As a gamer, it’s my opinion that the entire motion control age is unhealthy for games. I am not opposed to the concept of motion controls but the history must be considered. When Nintendo pushed out the Wii in 2006 everyone marveled at the potential this new method of input would bring. I still think that there is tremendous potential in motion controls to improve and innovate how we play games. But after four years it’s still just potential.
In four years I can count only a few Wii games that have actively engaged the gaming senses of the “career” gamer. Very few of these games were good. Most of Wii’s games were directed at an emerging market, people with little to no gaming experience or causal-gamers. Causing the games to be too simplistic, catering to a community still getting to grips with the medium.
This new direction makes good business sense on Nintendo’s part.
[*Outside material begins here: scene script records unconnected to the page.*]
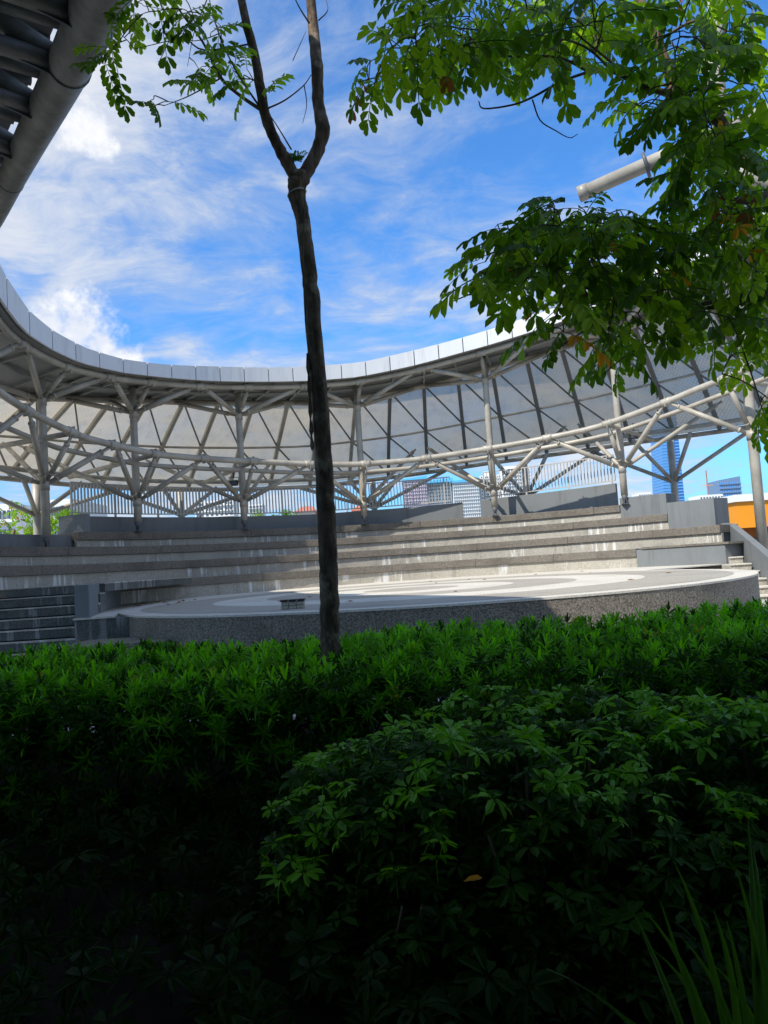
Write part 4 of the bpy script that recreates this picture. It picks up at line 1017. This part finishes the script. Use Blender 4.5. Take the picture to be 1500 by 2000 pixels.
# ---- strap leaved plant at lower right
plant = thing('strap_leaf_plant', 'clump of long arching strap leaves in the lower right corner', 'plant', pt(1430, 2150, 1.7))
bl = [((1490, 2120), (1475, 1850), (1462, 1600), 11), ((1500, 2100), (1490, 1800), (1472, 1660), 12), ((1440, 2150), (1400, 1850), (1316, 1682), 9), ((1450, 2120), (1440, 1900), (1395, 1780), 9), ((1400, 2150), (1380, 1900), (1250, 1770), 8),
      ((1380, 2150), (1300, 1900), (1230, 1770), 8), ((1350, 2180), (1250, 1960), (1068, 1893), 6), ((1420, 2160), (1400, 1950), (1270, 1850), 8), ((1500, 2150), (1500, 1900), (1440, 1700), 10), ((1470, 2130), (1460, 1950), (1420, 1800), 8), ((1530, 2100), (1540, 1800), (1500, 1690), 10),
      ((1330, 2180), (1300, 2020), (1180, 1960), 6), ((1410, 2160), (1345, 1930), (1290, 1760), 7), ((1460, 2150), (1430, 1930), (1330, 1830), 7), ((1520, 2150), (1480, 1960), (1390, 1880), 8)]
for k, (a, c, e, w) in enumerate(bl):
    D0 = 1.75 + .05 * (k % 4); P0 = pt(*a, D0); P1 = pt(*c, D0 - .05 + .04 * (k % 3)); P2 = pt(*e, D0 + .12 - .06 * (k % 5))
    mb = MB(); rows = []
    for j in range(9):
        t = j / 8; p = P0 * (1 - t) ** 2 + P1 * 2 * t * (1 - t) + P2 * t * t; hw = w / 1500 * D0 * (1 - t ** 2.2) * .85 + .0008
        rows.append([p + Vector((-hw, .0, 0)), p + Vector((0, .006, 0)), p + Vector((hw, 0, 0))])
    mb.grid(rows); mb.build('leaf_blade', 'blade_leaf', plant, True)

# dry leaf caught in the shrub
c = pt(905, 1722, 2.35); mb = MB(); leaflet(mb, c, Vector((1, .2, .15)), Vector((0, -.5, 1)), .06, .022)
tag(mb.build('dry_leaf', 'leaf_amber'), 'single pale dry leaf caught low in the dark shrub', 'leaf')
print('objects', len(bpy.data.objects), 'tris', sum(len(o.data.loop_triangles) if o.type == 'MESH' else 0 for o in bpy.data.objects))
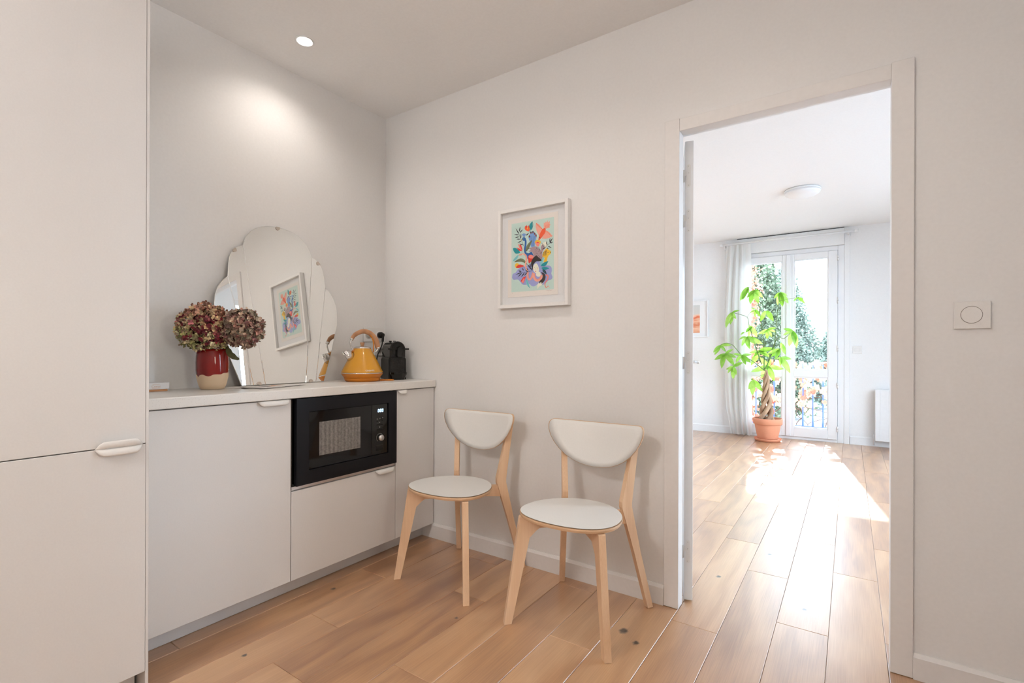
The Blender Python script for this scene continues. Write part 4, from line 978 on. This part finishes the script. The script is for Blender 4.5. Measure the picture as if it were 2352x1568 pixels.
for i, (cx, cy, rz, wx, wy, mi, dz, lab) in enumerate((
        (.165, -.985, 20, .055, .085, 0, 0, 'white card nearest the vase on the worktop'),
        (.225, -.960, -12, .075, .11, 1, .0012, 'grey leaflet curling on the worktop before the mirror'),
        (.285, -.925, 8, .06, .12, 0, .0024, 'white card lying nearest the worktop edge'),
        (.205, -.865, -5, .05, .10, 2, .0012, 'tan card among the white cards on the worktop'),
        (.225, -.790, 14, .075, .125, 0, .0024, 'white card furthest from the vase on the worktop'),
        (.165, -.800, -20, .045, .08, 2, 0, 'small tan card close below the mirror edge'))):
    cb = MB(); n = 8; vs = []
    for k in range(n + 1):
        s2 = k/n; y = (s2 - .5)*wy; z = .0006 + (.004*(abs(s2-.5)*2)**3 if mi == 1 else .0008*(s2))
        for x in (-wx/2, wx/2):
            for q in (0, .0006): vs.append((x, y, z + q))
    fs = []
    for k in range(n):
        a = k*4; b2 = a + 4; fs += [(a, a+2, b2+2, b2), (a+1, b2+1, b2+3, a+3), (a, b2, b2+1, a+1), (a+2, a+3, b2+3, b2+2)]
    fs += [(0, 1, 3, 2), (n*4, n*4+2, n*4+3, n*4+1)]
    co = cb.add(vs, fs).build('card', card_cols[mi]); co.location = (cx, cy, ZT + dz); co.rotation_euler = (0, 0, R(rz))
    tag(co, lab, 'card', 'cards on the worktop')

# ------------------------------------------------------------------ downlights
def downlight(x, y, label, energy=26.0, zc=HC):
    d = thing('downlight', (x, y, zc), label, 'downlight', 'recessed ceiling downlights')
    MB().lathe([(.034, -.0005), (.041, -.001), (.043, -.004), (.040, -.006), (.034, -.0045), (.033, -.0008)], (x, y, zc), 32, cap=False).build('trim_ring', M_white, d)
    MB().lathe([(.001, -.002), (.033, -.002), (.033, -.0008), (.001, -.0008)], (x, y, zc), 32).build('lamp_glass', plain('lamp_glow', (1, .95, .88), .4, emit=40.0, emcol=(1, .93, .84)), d)
    l = bpy.data.lights.new('downlight_beam', 'SPOT'); l.energy = energy; l.color = (1.0, .92, .84); l.spot_size = R(150); l.spot_blend = .75; l.shadow_soft_size = .03
    o = bpy.data.objects.new('downlight_beam', l); COL.objects.link(o); o.parent = d; o.location = (0, 0, -.012)
downlight(.300, -.765, 'glowing recessed downlight in the ceiling near the mirror wall', 8.8)
downlight(1.20, -.765, 'added unseen fill downlight in front of the picture', 9)  # added out of view to even the light on the walls
downlight(2.10, -.765, 'added unseen fill downlight in front of the doorway', 7)  # another unseen lamp added for balance of light
pl = thing('added_pendant', (1.3, -3.25, HC), 'added round opal glass pendant lamp hanging behind the viewpoint', 'pendant lamp')  # fill lamp added to brighten walls and ceiling, never in view
MB().lathe([(.050, -.001), (.050, -.025), (.012, -.035)], (1.3, -3.25, HC), 24).build('canopy', M_white, pl)
MB().tube([(1.3, -3.25, HC - .03), (1.3, -3.25, 2.44)], .0035, 8).build('flex', M_white, pl)
MB().lathe([(.002, .14), (.06, .127), (.11, .087), (.136, .034), (.138, -.02), (.12, -.07), (.08, -.114), (.04, -.134), (.002, -.14)], (1.3, -3.25, 2.31), 32).build('globe', plain('opal_glow', (1, .95, .9), .5, emit=52.0, emcol=(1, .955, .925)), pl)

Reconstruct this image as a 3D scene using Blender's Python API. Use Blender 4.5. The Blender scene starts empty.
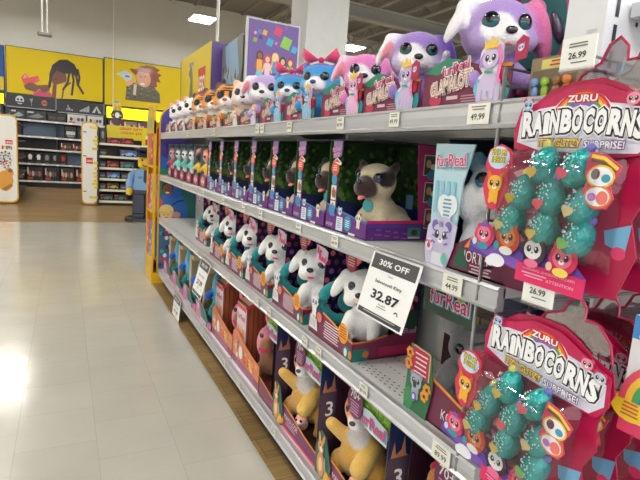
import bpy, math, random
from mathutils import Vector, Matrix, Euler
random.seed(11)
PI = math.pi
C = bpy.context.scene.collection
scn = bpy.context.scene

def lin(c):
    r = []
    for x in c[:3]:
        x = max(0, min(255, x)) / 255
        r.append(x / 12.92 if x <= .04045 else ((x + .055) / 1.055) ** 2.4)
    return (r[0], r[1], r[2], 1.0)

# ------------------------------------------------------------------ materials
MATS = {}
def nmat(name):
    m = bpy.data.materials.new(name); m.use_nodes = True
    MATS[name] = m
    return m, m.node_tree.nodes, m.node_tree.links, m.node_tree.nodes['Principled BSDF']

def vmat(name, rough=.5, metal=0, coat=0, bump=0, bscale=60, sheen=0, emit=0, mott=0):
    m, N, L, b = nmat(name)
    a = N.new('ShaderNodeVertexColor'); a.layer_name = 'Col'
    src = a.outputs['Color']
    if mott:
        tc = N.new('ShaderNodeTexCoord'); nz = N.new('ShaderNodeTexNoise'); nz.inputs['Scale'].default_value = bscale
        nz.inputs['Detail'].default_value = 3
        L.new(tc.outputs['Object'], nz.inputs['Vector'])
        mr = N.new('ShaderNodeMapRange'); mr.inputs[1].default_value = .3; mr.inputs[2].default_value = .7
        mr.inputs[3].default_value = 1 - mott; mr.inputs[4].default_value = 1 + mott * .5
        L.new(nz.outputs['Fac'], mr.inputs[0])
        mx = N.new('ShaderNodeVectorMath'); mx.operation = 'SCALE'
        L.new(src, mx.inputs[0]); L.new(mr.outputs[0], mx.inputs['Scale']); src = mx.outputs[0]
    L.new(src, b.inputs['Base Color'])
    b.inputs['Roughness'].default_value = rough; b.inputs['Metallic'].default_value = metal
    b.inputs['Coat Weight'].default_value = coat; b.inputs['Coat Roughness'].default_value = .08
    b.inputs['Sheen Weight'].default_value = sheen; b.inputs['Sheen Roughness'].default_value = .5
    if bump:
        tc = N.new('ShaderNodeTexCoord'); nz = N.new('ShaderNodeTexNoise')
        nz.inputs['Scale'].default_value = bscale; nz.inputs['Detail'].default_value = 4
        bp = N.new('ShaderNodeBump'); bp.inputs['Strength'].default_value = bump; bp.inputs['Distance'].default_value = .004
        L.new(tc.outputs['Object'], nz.inputs['Vector']); L.new(nz.outputs['Fac'], bp.inputs['Height']); L.new(bp.outputs[0], b.inputs['Normal'])
    if emit:
        L.new(a.outputs['Color'], b.inputs['Emission Color']); b.inputs['Emission Strength'].default_value = emit
    return m

vmat('print', .42, coat=.25)
vmat('paper', .65)
vmat('card', .7, mott=.06, bscale=40)
vmat('plastic', .28, coat=.3)
vmat('gloss', .07, coat=.6)
vmat('plush', .95, bump=.75, bscale=170, sheen=.35, mott=.10)
vmat('paint', .35, mott=.03, bscale=8)
vmat('matte', .8)
vmat('rail', .32, metal=.5)
vmat('wire', .4, metal=.5)
vmat('steel', .32, metal=1)
vmat('glitter', .16, metal=.35, coat=.8, bump=.8, bscale=160)
vmat('lamp', .5, emit=56)
vmat('glow', .5, emit=1.0)
vmat('wall', .85, mott=.03, bscale=1.2)

def clear(name, tint, gloss=.08, fac=.14, bump=.35, bscale=26):
    m, N, L, b = nmat(name); N.remove(b)
    out = N['Material Output']
    t = N.new('ShaderNodeBsdfTransparent'); t.inputs[0].default_value = (*tint, 1)
    g = N.new('ShaderNodeBsdfGlossy'); g.inputs['Roughness'].default_value = gloss
    lw = N.new('ShaderNodeLayerWeight'); lw.inputs[0].default_value = .35
    ma = N.new('ShaderNodeMath'); ma.operation = 'MULTIPLY_ADD'; ma.inputs[1].default_value = .5; ma.inputs[2].default_value = fac
    L.new(lw.outputs['Fresnel'], ma.inputs[0])
    tc = N.new('ShaderNodeTexCoord'); nz = N.new('ShaderNodeTexNoise'); nz.inputs['Scale'].default_value = bscale; nz.inputs['Detail'].default_value = 2
    bp = N.new('ShaderNodeBump'); bp.inputs['Strength'].default_value = bump; bp.inputs['Distance'].default_value = .01
    L.new(tc.outputs['Object'], nz.inputs['Vector']); L.new(nz.outputs['Fac'], bp.inputs['Height']); L.new(bp.outputs[0], g.inputs['Normal'])
    mx = N.new('ShaderNodeMixShader')
    L.new(ma.outputs[0], mx.inputs[0]); L.new(t.outputs[0], mx.inputs[1]); L.new(g.outputs[0], mx.inputs[2]); L.new(mx.outputs[0], out.inputs[0])
clear('clear', (.99, .98, .98), fac=.05)
clear('clear_grey', (.62, .60, .64), fac=.25)

def floor_tile_mat():
    m, N, L, b = nmat('vct')
    tc = N.new('ShaderNodeTexCoord'); sp = N.new('ShaderNodeSeparateXYZ'); cb = N.new('ShaderNodeCombineXYZ')
    L.new(tc.outputs['Object'], sp.inputs[0])
    def add(o, v):
        a = N.new('ShaderNodeMath'); a.operation = 'ADD'; a.inputs[1].default_value = v; L.new(o, a.inputs[0]); return a.outputs[0]
    T = .305
    L.new(add(sp.outputs['Y'], T * 40 - 2.18 + .1525), cb.inputs[0]); L.new(add(sp.outputs['X'], T * 40 + .19), cb.inputs[1])
    br = N.new('ShaderNodeTexBrick'); br.offset = .5; br.offset_frequency = 2
    for k, v in (('Scale', 1), ('Mortar Size', .0011), ('Mortar Smooth', .3), ('Bias', 0), ('Brick Width', T), ('Row Height', T)): br.inputs[k].default_value = v
    br.inputs['Color1'].default_value = lin((198, 195, 184)); br.inputs['Color2'].default_value = lin((201, 199, 189)); br.inputs['Mortar'].default_value = lin((176, 172, 160))
    L.new(cb.outputs[0], br.inputs['Vector'])
    nz = N.new('ShaderNodeTexNoise'); nz.inputs['Scale'].default_value = 3; nz.inputs['Detail'].default_value = 6; L.new(tc.outputs['Object'], nz.inputs['Vector'])
    mr = N.new('ShaderNodeMapRange'); mr.inputs[1].default_value = .3; mr.inputs[2].default_value = .7; mr.inputs[3].default_value = .95; mr.inputs[4].default_value = 1.03
    L.new(nz.outputs['Fac'], mr.inputs[0])
    # scattered dark scuffs
    vz = N.new('ShaderNodeTexVoronoi'); vz.inputs['Scale'].default_value = 9; L.new(tc.outputs['Object'], vz.inputs['Vector'])
    sc = N.new('ShaderNodeMapRange'); sc.inputs[1].default_value = .02; sc.inputs[2].default_value = .05; sc.inputs[3].default_value = .72; sc.inputs[4].default_value = 1
    L.new(vz.outputs['Distance'], sc.inputs[0])
    mm = N.new('ShaderNodeMath'); mm.operation = 'MULTIPLY'; L.new(mr.outputs[0], mm.inputs[0]); L.new(sc.outputs[0], mm.inputs[1])
    vs = N.new('ShaderNodeVectorMath'); vs.operation = 'SCALE'; L.new(br.outputs['Color'], vs.inputs[0]); L.new(mm.outputs[0], vs.inputs['Scale'])
    L.new(vs.outputs[0], b.inputs['Base Color'])
    b.inputs['Roughness'].default_value = .2; b.inputs['Coat Weight'].default_value = .5; b.inputs['Coat Roughness'].default_value = .12
    n2 = N.new('ShaderNodeTexNoise'); n2.inputs['Scale'].default_value = 7; n2.inputs['Detail'].default_value = 5; L.new(tc.outputs['Object'], n2.inputs['Vector'])
    bp = N.new('ShaderNodeBump'); bp.inputs['Strength'].default_value = .2; bp.inputs['Distance'].default_value = .01; L.new(n2.outputs['Fac'], bp.inputs['Height'])
    L.new(bp.outputs[0], b.inputs['Normal']); L.new(bp.outputs[0], b.inputs['Coat Normal'])
floor_tile_mat()

def wood_mat():
    m, N, L, b = nmat('planks')
    tc = N.new('ShaderNodeTexCoord')
    br = N.new('ShaderNodeTexBrick'); br.offset = .37
    for k, v in (('Scale', 1), ('Mortar Size', .0015), ('Brick Width', 1.2), ('Row Height', .15), ('Bias', .0)): br.inputs[k].default_value = v
    br.inputs['Color1'].default_value = lin((168, 138, 92)); br.inputs['Color2'].default_value = lin((140, 112, 72)); br.inputs['Mortar'].default_value = lin((90, 66, 40))
    L.new(tc.outputs['Object'], br.inputs['Vector'])
    mp = N.new('ShaderNodeMapping'); mp.inputs['Scale'].default_value = (1.5, 26, 1); L.new(tc.outputs['Object'], mp.inputs[0])
    nz = N.new('ShaderNodeTexNoise'); nz.inputs['Scale'].default_value = 2; nz.inputs['Detail'].default_value = 6; L.new(mp.outputs[0], nz.inputs['Vector'])
    mr = N.new('ShaderNodeMapRange'); mr.inputs[1].default_value = .3; mr.inputs[2].default_value = .7; mr.inputs[3].default_value = .7; mr.inputs[4].default_value = 1.15; L.new(nz.outputs['Fac'], mr.inputs[0])
    vs = N.new('ShaderNodeVectorMath'); vs.operation = 'SCALE'; L.new(br.outputs['Color'], vs.inputs[0]); L.new(mr.outputs[0], vs.inputs['Scale'])
    L.new(vs.outputs[0], b.inputs['Base Color']); b.inputs['Roughness'].default_value = .3
wood_mat()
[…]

They created a new market instead of competing with established giants like Sony and Microsoft in existing. They reaped the reward in the form of $75.9-million units sold as of September 2010. Compared to PS3’s $41.6 and the Xbox 360’s $44.6-million units sold in the same period.
Nintendo’s success has encouraged Sony and Microsoft to take a shot at these casual gamers. The problem this creates is that games will become far too simplistic for “career” gamers. With games such as Wii Sports, Wii Fit and various other party games. Bringing us back to lot of gaming potential but very little delivery.
Should this strategy prove successful, more of these “casual games” will oust “hardcore games”. This remains the case with the Nintendo Wii. The games announced by Kinect and Move, prove that history will repeat itself. On the other hand Forza Motorsport 4 seems promising and it incorporates some measure of motion control.
Hardcore games like Mass Effect, Uncharted and Call of Duty will not disappear. These games have convincingly established that they make money and there will always be a market for them. The latest Call of Duty has reportedly made $818-million already. Unfortunately this doesn’t mean that more games of Call of Duty’s appeal will be making use of motion controls.
Nintendo’s example has shown that minimal effort still results in healthy sales. That is why many Wii games still look like they are PS2 ports. A good example is Mario Galaxy; we can agree that its lack of high quality visual fidelity is nothing more than laziness or cost cutting on the part of games developers.
There seems to be no need to innovate, no need for progress because the games sell. Today’s Wii games are not much different from the games that were available when it launched. There is a sense of repetition with the games currently available in the Wii selection. The same pattern is creeping into the Xbox and PS3. The lack of innovation seems to have no end.